Stored data:

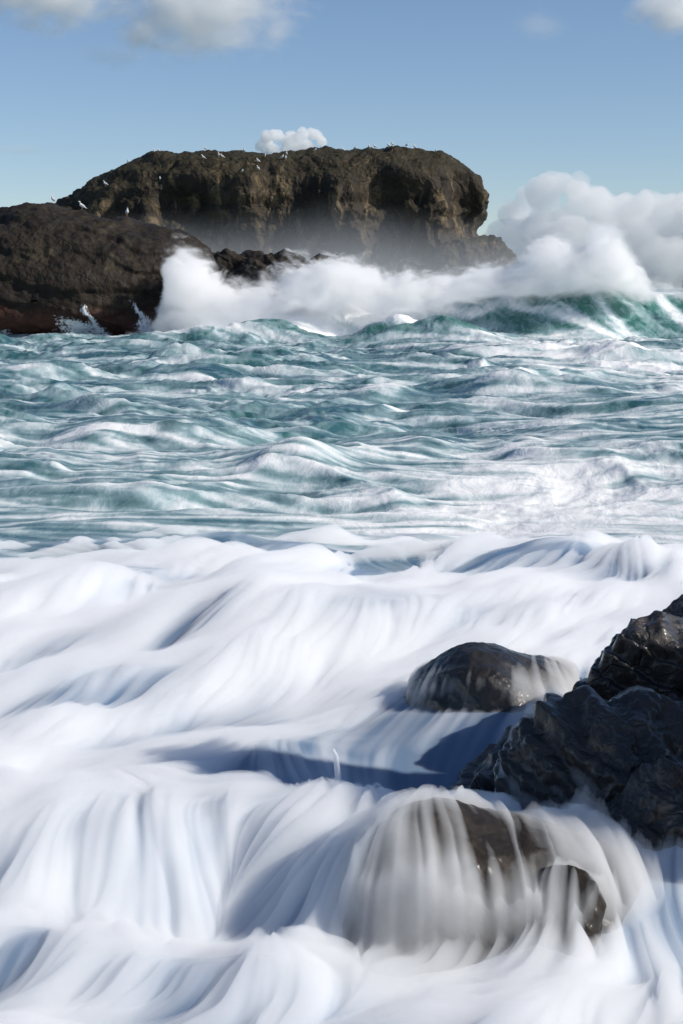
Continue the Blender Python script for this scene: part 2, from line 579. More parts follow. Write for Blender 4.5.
# --- rock tops under / through the water
rock_top = np.full(X.shape, -9.0)
film_top = np.full(X.shape, -9.0)
sh_top = np.full(X.shape, -9.0)
led_top = np.full(X.shape, -9.0)
rows = np.where((ys > 7.0) & (ys < 14.2))[0]
for k, (o, v, f) in enumerate(fg):
    lo, hi = v.min(0), v.max(0)
    bvh = BVHTree.FromPolygons([tuple(a) for a in v], [tuple(a) for a in f])
    tgt = film_top if k >= NO_FILM else rock_top
    for i in rows:
        if ys[i] < lo[1] or ys[i] > hi[1]: continue
        cols = np.where((X[i] > lo[0]) & (X[i] < hi[0]))[0]
        for j in cols:
            h = bvh.ray_cast(Vector((X[i, j], Y[i, j], 6.0)), Vector((0, 0, -1)))
            if h[0] is None: continue
            if h[0].z > tgt[i, j]: tgt[i, j] = h[0].z
            if k == len(fg) - 1: sh_top[i, j] = h[0].z
            if k in (1, 2): led_top[i, j] = max(led_top[i, j], h[0].z)


def blur(a, n):
    for _ in range(n):
        a = (a + np.roll(a, 1, 0) + np.roll(a, -1, 0)) / 3
        a = (a + np.roll(a, 1, 1) + np.roll(a, -1, 1)) / 3
    return a


base = z.copy()
ft = np.maximum(film_top, -1.2)
ftb = blur(ft, 9)
comb = smax(base, ftb + 0.03, 0.22)

# --- flow and streaks (foam dragged along the current)
gyr = np.gradient(comb, axis=0) / np.gradient(Y, axis=0)
gxr = np.gradient(comb, axis=1) / np.gradient(X, axis=1)
gx = gxr - gyr * 0
gy = gyr
nr = sstep(0, 1, nearm)
gm = np.sqrt(gx ** 2 + gy ** 2)
midf = sstep(10.3, 11.5, Y)
pool = np.clip(gw(430, 750, .80, .85, .2) * 1.1 + gw(330, 785, .5, .3) * .9 + gw(550, 700, .4, .5) * .7, 0, 1)  # blue zone with thinned froth, partly painted shade
fx = nr * (-0.55 + 0.15 * samp(TE, X / 8, Y / 8 + .7)) + (1 - nr) * 1.0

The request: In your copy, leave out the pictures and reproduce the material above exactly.

Output below:
Continue the Blender Python script for this scene: part 2, from line 579. More parts follow. Write for Blender 4.5.
# --- rock tops under / through the water
rock_top = np.full(X.shape, -9.0)
film_top = np.full(X.shape, -9.0)
sh_top = np.full(X.shape, -9.0)
led_top = np.full(X.shape, -9.0)
rows = np.where((ys > 7.0) & (ys < 14.2))[0]
for k, (o, v, f) in enumerate(fg):
    lo, hi = v.min(0), v.max(0)
    bvh = BVHTree.FromPolygons([tuple(a) for a in v], [tuple(a) for a in f])
    tgt = film_top if k >= NO_FILM else rock_top
    for i in rows:
        if ys[i] < lo[1] or ys[i] > hi[1]: continue
        cols = np.where((X[i] > lo[0]) & (X[i] < hi[0]))[0]
        for j in cols:
            h = bvh.ray_cast(Vector((X[i, j], Y[i, j], 6.0)), Vector((0, 0, -1)))
            if h[0] is None: continue
            if h[0].z > tgt[i, j]: tgt[i, j] = h[0].z
            if k == len(fg) - 1: sh_top[i, j] = h[0].z
            if k in (1, 2): led_top[i, j] = max(led_top[i, j], h[0].z)


def blur(a, n):
    for _ in range(n):
        a = (a + np.roll(a, 1, 0) + np.roll(a, -1, 0)) / 3
        a = (a + np.roll(a, 1, 1) + np.roll(a, -1, 1)) / 3
    return a


base = z.copy()
ft = np.maximum(film_top, -1.2)
ftb = blur(ft, 9)
comb = smax(base, ftb + 0.03, 0.22)

# --- flow and streaks (foam dragged along the current)
gyr = np.gradient(comb, axis=0) / np.gradient(Y, axis=0)
gxr = np.gradient(comb, axis=1) / np.gradient(X, axis=1)
gx = gxr - gyr * 0
gy = gyr
nr = sstep(0, 1, nearm)
gm = np.sqrt(gx ** 2 + gy ** 2)
midf = sstep(10.3, 11.5, Y)
pool = np.clip(gw(430, 750, .80, .85, .2) * 1.1 + gw(330, 785, .5, .3) * .9 + gw(550, 700, .4, .5) * .7, 0, 1)  # blue zone with thinned froth, partly painted shade
fx = nr * (-0.55 + 0.15 * samp(TE, X / 8, Y / 8 + .7)) + (1 - nr) * 1.0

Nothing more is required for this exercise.